Bu üç örneği ben kafamdan yazmadım. Sahih-i Müslim tercümesini ve şerhini aç ve 1905 numaralı hadîs-i şerif oku. Bu hadîs bütün Müslümanlara önemli bir ders olarak okutulmalıdır.

Riyakâr ve münafık alimler,

Riyakâr ve münafık sözde hayırsever zenginler.

Riyakar ve münafık mücahidler

Bu hadîsteki nebevî tehdidi okusunlar da kendilerini düzeltsinler.

Bir Müslüman şu veya bu cemaate veya tarikata mensup olduğu için ihlaslı olup kurtulmaz.

Filan cemaate bağlı olacaksın, filan Muhterem'e intisabın olacak ve otomatik olarak kurtulacaksın... Mesele bu kadar basit, ucuz, kolay değil.

Hangi cemaate ve tarikata bağlı olursan ol önce ihlaslı olacaksın, muttaqi olacaksın, Allah'ın rızasını kazanmak için ibadet edeceksin, hizmet edeceksin.

Allahın bizden razı olmasını istiyorsak ibadetlerimizi, hizmetlerimizi, hayır hasenatımızı, eğitim faaliyetlerimizi, bütün amellerimizi ihlasla yapalım.
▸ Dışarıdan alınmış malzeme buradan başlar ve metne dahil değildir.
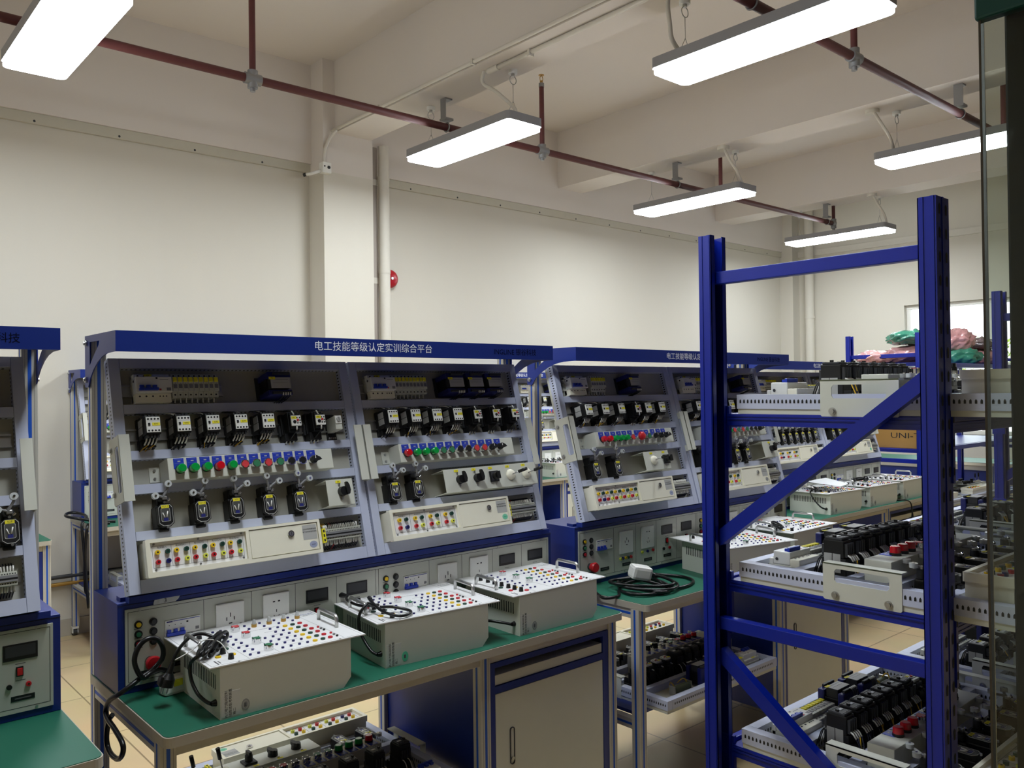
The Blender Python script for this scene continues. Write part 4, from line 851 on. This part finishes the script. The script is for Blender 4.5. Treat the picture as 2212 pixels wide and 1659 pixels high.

Nifak ve riyadan uzak duralım.

Bana ağır hakaretler savuran cemaat mutaassıbı din kardeşime haklarımı helal ediyorum.

Rica ediyorum: Cemaat asabiyetini ve militanlığını bıraksın.
Hepimiz din kardeşiyiz.

Bizi birbirimize bağlayan din ve iman kardeşliğidir.

Cemaat veya tarikat kardeşliği özel bir bağdır. Bunu ana ölçü olarak kabul etmeyelim...

Cemaat kardeşliğini iman kardeşliğinin üzerinde görenler sapıktır, dengesizdir.

Cemaat parçadır, Ümmet bütündür.

Bütün parça içine sığmaz.

Bendenize sövüp saymakla yanlışlar doğru olmaz.